Well, this one is definitely a hard 'un. The starting location kind of spanks, there's a lack of luxury resources, and there's no easy way to link up to the other civs without the Lighthouse.
I lucked out, running into the Romans' city of Veii with an exploring Warrior that was Elite after beating up some barbs. Disappointed by what I'd seen of the terrain so far, I decided to get stuck in right away and I attacked Veii. Much to my surprise, I won, and went on to keep the Romans beaten down quite handily. Not so much because I was a great player, I suspect, but because I managed to baffle the AI with a little hokey-pokey action. As I madly expanded and teched to Horseback Riding so I could slaughter the Romans, I noticed something.
An archer came out of the Roman city of Antium to challenge my encroaching Warrior. But then I moved him away. So the archer moved away. Then I moved back to threated Antium again. The archer came back. Grinning merrily, I continued on with this dance and the Roman generals obliged me, even continuing to waste up to 6 archers in this stupid little dance routine whilst I murdered his other cities. Eventually Antium was his capital and second-last city, so I moved in with horsemen and wiped out the dancing archers.
Anyway, just as I was about to annihilate the final Roman city, an Indian galley showed up (they had built the Lighthouse). All the other civs seemed quite excited about my world map so i was able to parlay that into near-parity on techs and a crapload of gold and stuff.
The Indians and the English made good use of the maps I sold them, nestling little cities into the various nooks and crannies of my continent that I hadn't yet fully covered with my culture. I've since absorbed all but one of the English cities, as the English are culturally backward and impressed with my culture.
The Indians are kind of spread all over, with a couple cities here and there interspersed with the other nations, which are more cohesive. The first problem is that they were the most powerful other civ, so I MPPed with them, and then the buggers go and declare war on the French, then the Russians, triggering the MPP and causing me war weariness problems as well. The only good thing is that the OTHER civs tended to do most of the fighting and the Indians didn't get many new cities out of the deal.
I wound up going with the all-cash plan, buying new techs as I raced to catch up with the technologically advanced other nations.

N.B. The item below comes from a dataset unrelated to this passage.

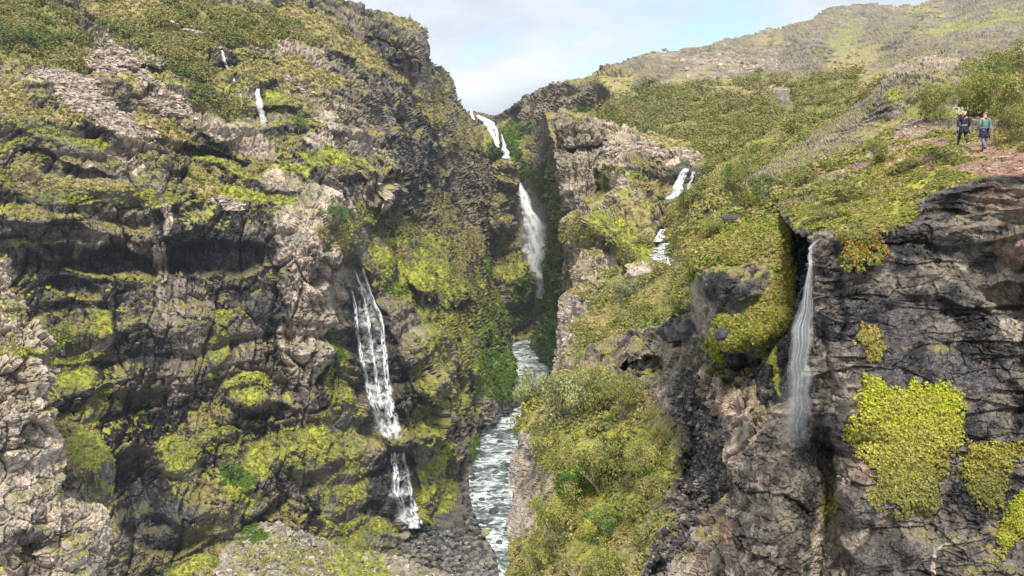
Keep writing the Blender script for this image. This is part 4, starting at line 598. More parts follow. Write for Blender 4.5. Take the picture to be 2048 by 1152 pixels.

About the time Fission and Spaceflight were researched, I had upgraded all of my cities with the requisite cultural and scientific improvements. I had been building Hoover Dam in one of my bigger cities and switched it to United Nations as soon as Fission was discovered. I got Fission the turn after the Indians and I only had 11 turns left to go with the switch from Hoover, so I SHOULD win this race, though it will be the first Great Wonder I've managed to create.
Which brings up another troubling point. The Indians have built so MANY frigging wonders that I have lost a city to them. A 12-size city, with all the culture buildings, on the same peninsula as my capital!!! This troubles me to no end. There were NO foreign nationals in the city, no unhappiness, no civil disorder, and BAM! THe buggers defect. It almost made me declare war on the Indians in defiance of my MPP with them simply because I wanted to RAZE the city of traitors to the ground.
If the fates smile on me, I will complete the UN before those bastard Indians and be able to wrest a diplo victory before they assimilate all my other frigging cities.

Update

Well, I thought I was toast when the frigging Japanese of all people (they were the 2nd weakest civ) manage to build the UN 2 turns before me. HOWEVER, I had teched up even more and began throwing down factories with Nuclear Plants and became a production powerhouse. I eventually won the game via Space Race victory, by a margin of only 5 or 6 turns. Whew. The excellent Science ability of the Greeks stood me in good stead while I teched up Modern Age stuff at 4 turns/per with 70 or 80% science only, and still earned up to 1000/turn from trade and tax.
The weirdest part was that the English were neck-and-neck with me in the space race, and I cut off their supply of Spices in trade to force them to create more entertainers instead of labourers. Then, a turn or two later, I discover that while I've got Laser, they have teched to Synthetics. I ask what they want for Synthetics, and they respond 'The Laser', of course.
THE WEIRD BIT is that I then offered them Spices for Synthetics and they accepted it as is. Seems a little counterproductive if you ask me . . . as it was, it took them 3 or 4 more turns to finish researching Laser, by which time I was down to the last component on my ship (the structural thingie outside). Nice for me, but a tactically poor choice on the part of the AI. Heh.
That's all for now; after something like 15 hours to finish this game, over three days, I'm done. it's Miller time.